The substituted new form of experience is built around the human-machine interface that she argues alleviate many of the modern anxieties around uncertainty that have emerged in our post-fordist capitalist society.

She additionally argues that are now “[using] technologies to manufacture ‘certainties’” and “enact a mode of self-equilibrium,” through engaging with their predictable patterns and systematic modes of interfacing. Her research is indicative of larger social trends for our changing relationships with machines, as our increased intimacy with technology serves as a means of affective management and creates “a personal buffer zone against the uncertainties and worries of [the] world” (13).

The ethnographic material presented by Schull calls for a reconsideration of how we conceptualise the limits of bounded human self, shifting from a matter of physical flesh to a functional understanding that legitimises the harmoniously integrated experience of machine and player.


Schull finds gamblers express their experiential relationships with machines in terms of becoming a single bounded entity, or ‘one’ with the devices, as their experiences in the zone “[challenge] the limits of the human body” (180).

The relationship between technology and their bodies is described as a “collusion between the structures and functions of the machine and the cognitive, affective, and bodily capacities of the gambler.” (73)

Schull’s attention to the phenomenology of human-technology builds off the philosopher Don Ihde in refocusing the traditional portrayal of technology as being one of two opposing binaries of either “an autonomous, determining force” or “a passive, neutral tool,” and instead asks us to look at the ways “objects and subjects act together” (19) in a constructed whole entity.

Schull’s research demonstrates a break down of traditional dichotomous distinctions and possibly grants agency to non-human force of the machine. It becomes a collaborator in the construction of new types of being in and experiencing the world.


The experiential accounts of the gamblers draw attention to the idea of the boundaries of the human being expanding and taking new forms as our intimacy with machines develops.

The arbitrariness of our sense of self ending at the skin preferences physical determinants rather than our lived functional ones.

That the fact we are an enclosed amount of flesh might not be as significant or important as we believe it to be is still a young and radical concept for many.

Gamblers see their experiences in the zone as “challenging the limits of the human body” (180)

Given the research and accounts provided by Schull, we have to expand our conceptions of the bounded self and consider that technological devices may be becoming coherently integrated parts of our sense of selves.

The idea that the boundary of a human being ends at the skin in fact seems fairly arbitrary in reading the ethnographic interviews where players feel a level of engagement where “you are the machine, the machine is you” (173).
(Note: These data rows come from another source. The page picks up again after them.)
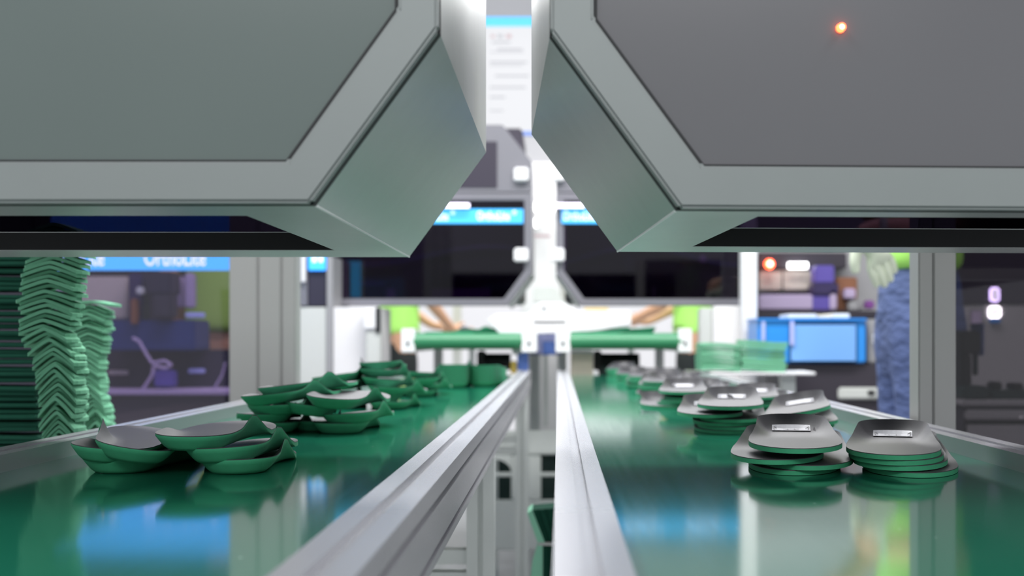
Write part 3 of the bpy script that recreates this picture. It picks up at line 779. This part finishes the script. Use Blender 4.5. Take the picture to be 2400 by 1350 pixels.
Yw = 5.0
o = thing('side_cabinet', (0, Yw, 0), 'white machine cabinet with dark upper window left of the far roller', 'cabinet')
def cbx(nm, x0, x1, y0, y1, m, d0=0.0, d=.4, par=o):
    a = pt(x0, y1, Yw); b = pt(x1, y0, Yw)
    return MB().box(a.x, b.x, d0, d0 + d, a.z if y1 < 1200 else FLOOR, b.z).build(nm, m, par, bevel=.003)
cbx('door_panel', 781, 884, 720, 1300, 'cabinet_white')
cbx('stile', 766, 780, 600, 1300, 'cabinet_grey', -.006)
cbx('side_panel', 693, 765, 720, 1300, 'plastic_grey', .004)
cbx('window_frame', 693, 720, 500, 718, 'frame_dark', .0)
cbx('upper_window', 721, 765, 500, 718, 'dark_machine', .01)
h_ = cbx('handle', 708, 717, 560, 662, 'plastic_white', -.02, .02)
small('light_box_sign', 'short blue lit sign in the dark upper window of the white cabinet', 'sign', [('sign_panel', 722, 764, 598, 634, .006, 'sign_blue'), ('lettering', 732, 741, 598, 614, .002, 'sign_white', -.002), ('lettering', 748, 756, 598, 614, .002, 'sign_white', -.002)], 4.992, 'blue light box signs')
small('nozzle_bracket', 'white bracket with dark hose beside the white cabinet', 'bracket', [('bracket_body', 852, 880, 722, 772, .05, 'plastic_white'), ('hose', 880, 890, 720, 780, .03, 'black_plastic'), ('lower_plate', 856, 892, 775, 900, .05, 'plastic_grey', .01)], 4.93)

# ================================================================== BEHIND THE LEFT WINDOW
brand_band('blue lit sign with white lettering behind the left window', 120, 540, 492, 633, 3.9, [(410, 606), (172, 606)], .056, br='_bright', posts=(122, 541))
Ym = 4.5
o = small('press_machine', 'dark press machine with navy panel behind the left window', 'machine', [
    ('base_cabinet', 120, 536, 925, 1400, .5, 'dark_cabinet'), ('table_edge', 110, 538, 915, 926, .52, 'lilac', -.02),
    ('back_housing', 110, 536, 820, 916, .2, 'dark_machine', .25), ('navy_panel', 255, 456, 750, 822, .2, 'blue_deep', .1),
    ('beige_panel', 180, 298, 648, 748, .05, 'beige', .2), ('column', 300, 332, 640, 752, .1, 'purple_dark', .12),
    ('head', 340, 400, 636, 690, .12, 'dark_machine', .08), ('bottle', 372, 424, 648, 720, .06, 'lilac', .22), ('bottle', 432, 452, 640, 722, .05, 'lilac', .2),
    ('clamp', 358, 402, 690, 745, .08, 'dark_cabinet', .05), ('name_plate', 434, 480, 733, 745, .01, 'blue_strip', .03), ('name_plate', 440, 480, 864, 875, .01, 'blue_strip', .2),
    ('junction_box', 360, 406, 868, 908, .06, 'purple', .1), ('sensor', 318, 334, 672, 690, .04, 'plastic_grey', .06), ('orange_post', 305, 318, 700, 760, .04, 'orange_brown', .05), ('label_plate', 252, 300, 868, 878, .01, 'beige', .2)], Ym)
cab = MB()
P = lambda x, y, d=.05: (pt(x, y, Ym).x, d, pt(x, y, Ym).z)
cab.tube([P(300, 792), P(315, 800), P(332, 830), P(346, 852), P(375, 846), P(392, 856), P(378, 864), P(350, 858), P(346, 880), P(330, 905), P(316, 924)], .006)
cab.tube([P(520, 850), P(512, 880), P(500, 900), P(490, 918)], .004)
cab.build('cable', 'lilac', o)
small('back_partition', 'dark partition closing off the hall behind the left press machine', 'partition', [('partition_panel', -400, 700, 300, 1300, .05, 'dark_machine'), ('partition_rail', -400, 700, 640, 650, .02, 'dark_cabinet', -.03)], 5.95)

# ================================================================== RIGHT BACKGROUND
o = thing('white_post', (0, 4.9, 0), 'bright white upright post right of the far doors', 'post')
MB().box(pt(1739, 0, 4.9).x, pt(1775, 0, 4.9).x, 0, .08, FLOOR, 1.0).build('post_profile', 'post_white', o, bevel=.004)
MB().box(pt(1741, 0, 4.9).x - .02, pt(1775, 0, 4.9).x + .02, -.02, .10, FLOOR, FLOOR + .012).build('foot_plate', 'plastic_grey', o)
small('white_partition', 'white sheet panel low beside the bright white post', 'panel', [('sheet', 1672, 1738, 717, 1290, .05, 'post_white'), ('return_sheet', 1640, 1671, 722, 1290, .08, 'plastic_grey', .02)], 5.0)
Yb = 4.62
o = small('blue_tote', 'large blue tote with two pale strips right of the white post', 'tote', [
    ('tote_body', 1776, 2030, 750, 851, .25, 'blue_bin', .006), ('pale_facet', 1850, 2010, 757, 850, .012, 'blue_pale', -.002),
    ('strip', 1785, 1794, 752, 800, .008, 'blue_strip', -.003), ('strip', 1852, 1862, 752, 810, .008, 'blue_strip', -.011), ('rim', 1774, 2032, 746, 752, .26, 'blue_bin', -.004)], Yb)
small('paper_pad', 'white papers lying along the top of the blue tote', 'papers', [('sheet_pile', 1848, 1915, 736, 746, .2, 'plastic_white'), ('sheet_pile', 1917, 1950, 738, 746, .2, 'cream', .01), ('sheet_pile', 1952, 1992, 735, 746, .2, 'plastic_white')], Yb + .05)
o = small('tool_cabinet', 'dark tool cabinet with pale handle plate under the blue tote', 'cabinet', [
    ('cabinet_body', 1846, 2240, 853, 1420, .5, 'dark_cabinet'), ('handle_plate', 1965, 2060, 908, 936, .015, 'plastic_grey', -.016), ('lock', 2034, 2051, 915, 926, .004, 'bolt', -.021), ('grey_side', 2034, 2100, 748, 852, .4, 'cabinet_grey', .02), ('side_switch', 2046, 2056, 782, 806, .01, 'plastic_white', .008)], Yb + .02)
Yk = 5.5
o = small('assembly_machine', 'grey assembly machine with purple unit and red lamp behind the blue tote', 'machine', [
    ('back_wall', 1760, 2330, 480, 1250, .1, 'cabinet_grey', .3), ('dark_beam', 1776, 1985, 592, 630, .08, 'dark_cabinet', .18), ('beige_board', 1780, 1914, 632, 680, .04, 'beige', .2),
    ('lower_unit', 1780, 1905, 690, 726, .2, 'lilac', .05), ('bench_top', 1770, 2100, 728, 748, .25, 'dark_cabinet', .0),
    ('purple_unit', 1910, 1956, 622, 664, .1, 'purple', .06), ('unit_clamp', 1906, 1966, 664, 692, .12, 'purple_dark', .05), ('unit_base', 1900, 1950, 692, 728, .1, 'purple', .06),
    ('bracket', 1945, 1962, 678, 726, .08, 'lilac', .05), ('brown_arm', 1960, 2010, 650, 728, .05, 'orange_brown', .12), ('nozzle', 1980, 2006, 676, 700, .06, 'lilac', .06), ('nozzle', 1990, 2012, 706, 728, .06, 'cabinet_grey', .05),
    ('red_part', 2030, 2050, 704, 724, .05, 'plum', .06), ('grey_block', 1994, 2026, 700, 726, .08, 'cabinet_grey', .1), ('wire', 1833, 1836, 630, 690, .006, 'black_plastic', .15), ('plug', 1822, 1842, 680, 700, .04, 'black_plastic', .12)], Yk)
pz = pt(1815, 615, Yk)
ico = bpy.data.meshes.new('lamp'); bm = bmesh.new(); bmesh.ops.create_uvsphere(bm, u_segments=16, v_segments=10, radius=.022); bm.to_mesh(ico); bm.free()
lm = link('signal_lamp', ico, 'led_red', o); lm.location = (pz.x, .13, pz.z); lm['label'] = 'glowing red signal lamp'
core = MB().cyl((pz.x, .105, pz.z), (pz.x, .112, pz.z), .009, .012).build('lamp_core', 'led_core', o)
a = pt(1862, 618, Yk); b = pt(1908, 618, Yk)
MB().cyl((a.x, .15, a.z), (b.x, .15, b.z), .014, n=14).build('strip_light', 'lamp_white', o)

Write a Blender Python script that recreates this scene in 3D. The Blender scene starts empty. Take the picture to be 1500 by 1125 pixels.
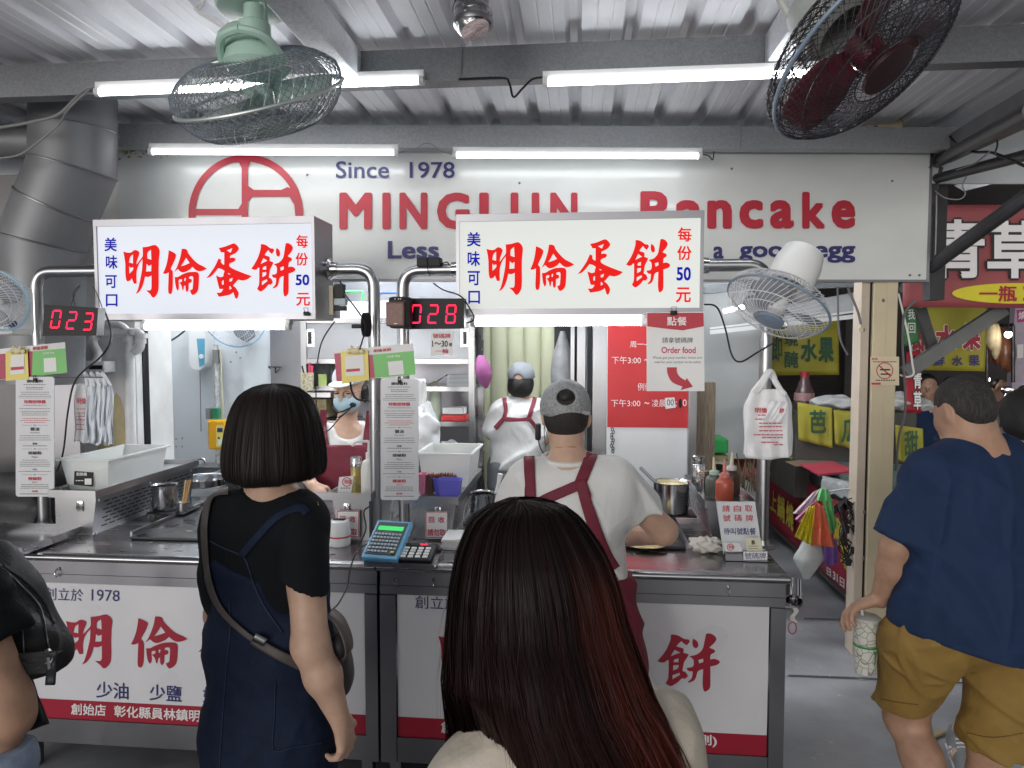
import bpy,bmesh,math,random
import numpy as np
from mathutils import Vector,Matrix,Quaternion
SC=bpy.context.scene
COL=SC.collection
F,CH=1040.0,1.62
YAW,PIT=math.radians(5.5),math.radians(3.1)
cam_d=bpy.data.cameras.new('camera')
cam_d.sensor_width=36.0
cam_d.lens=F/1500*36.0
cam_d.clip_start,cam_d.clip_end=0.05,300
cam=bpy.data.objects.new('camera',cam_d)
COL.objects.link(cam)
cam.location=(0,0,CH)
cam.rotation_euler=(math.radians(90)-PIT,0,YAW)
SC.camera=cam
W=bpy.data.worlds.new('World')
SC.world=W
W.use_nodes=True
wn=W.node_tree
wn.nodes.clear()
wo=wn.nodes.new('ShaderNodeOutputWorld')
wb=wn.nodes.new('ShaderNodeBackground')
ws=wn.nodes.new('ShaderNodeTexSky')
ws.sky_type='NISHITA'
ws.sun_disc=False
ws.sun_elevation=math.radians(9.0)
ws.sun_rotation=math.radians(200)
wh=wn.nodes.new('ShaderNodeHueSaturation')
wh.inputs['Saturation'].default_value=0.12
wn.links.new(ws.outputs[0],wh.inputs['Color'])
wn.links.new(wh.outputs[0],wb.inputs[0])
wn.links.new(wb.outputs[0],wo.inputs[0])
wb.inputs[1].default_value=0.057
SC.view_settings.view_transform='Standard'
SC.view_settings.look='None'
SC.view_settings.gamma=1.0
SC.view_settings.exposure=1.25
TUBE=8.5
SC.render.engine='CYCLES'
SC.cycles.max_bounces=8
SC.cycles.diffuse_bounces=4
SC.cycles.sample_clamp_indirect=6.0
RNG=random.Random(7)
_cy,_sy,_cp,_sp=math.cos(YAW),math.sin(YAW),math.cos(PIT),math.sin(PIT)
def ray(px,py):
 x=(px-750)/F;u=-(py-562.5)/F
 f=_cp+u*_sp;z=u*_cp-_sp
 return(x*_cy-f*_sy,x*_sy+f*_cy,z)
def P(px,py,Y,s=0.0):
 """point where the line of sight through photo pixel meets the upright plane y = Y + s*x"""
 r=ray(px,py);t=Y/(r[1]-s*r[0])
 return Vector((r[0]*t,r[1]*t,CH+r[2]*t))
def PZ(px,py,z):
 r=ray(px,py);t=(z-CH)/r[2]
 return Vector((r[0]*t,r[1]*t,z))
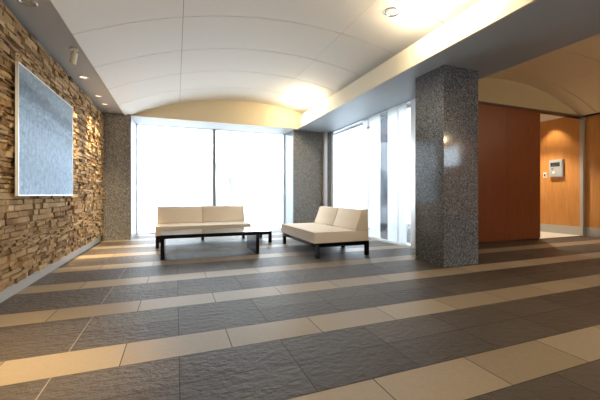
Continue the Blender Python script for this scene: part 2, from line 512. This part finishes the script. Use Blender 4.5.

The designers of the machines purposefully “create a close fit between the player’s body and the body of the machine” (63) to facilitate this experience. The fact that we have historically thought of a human being as an enclosed amount of flesh might not be as significant or important in the world of immersive machine gambling.

Combating the idea of the ‘zone’ as a form of self-erasure or loss of the self, we must take seriously the notion of the machine as collaborative agent in the construction of a new way of being.

Rather than assuming the gambler is trying to become the machine by reducing their own agency and prioritising the perceived wants of the game, we should grant legitimacy to both collaborative actors in the construction of a new personscape.

This aligns with Ihde’s concept of ‘embodied relation’ as feeling a technological object is naturally extending one’s cognitive and motor capacities with no sense of individual distinctiveness.

The firm resonation with this phenomena by Schull’s ethnographic subjects asks us to reconceptualise the limits of the self in terms of immaterial functionality and phenomenological experience instead of the physical boundaries of flesh and metal.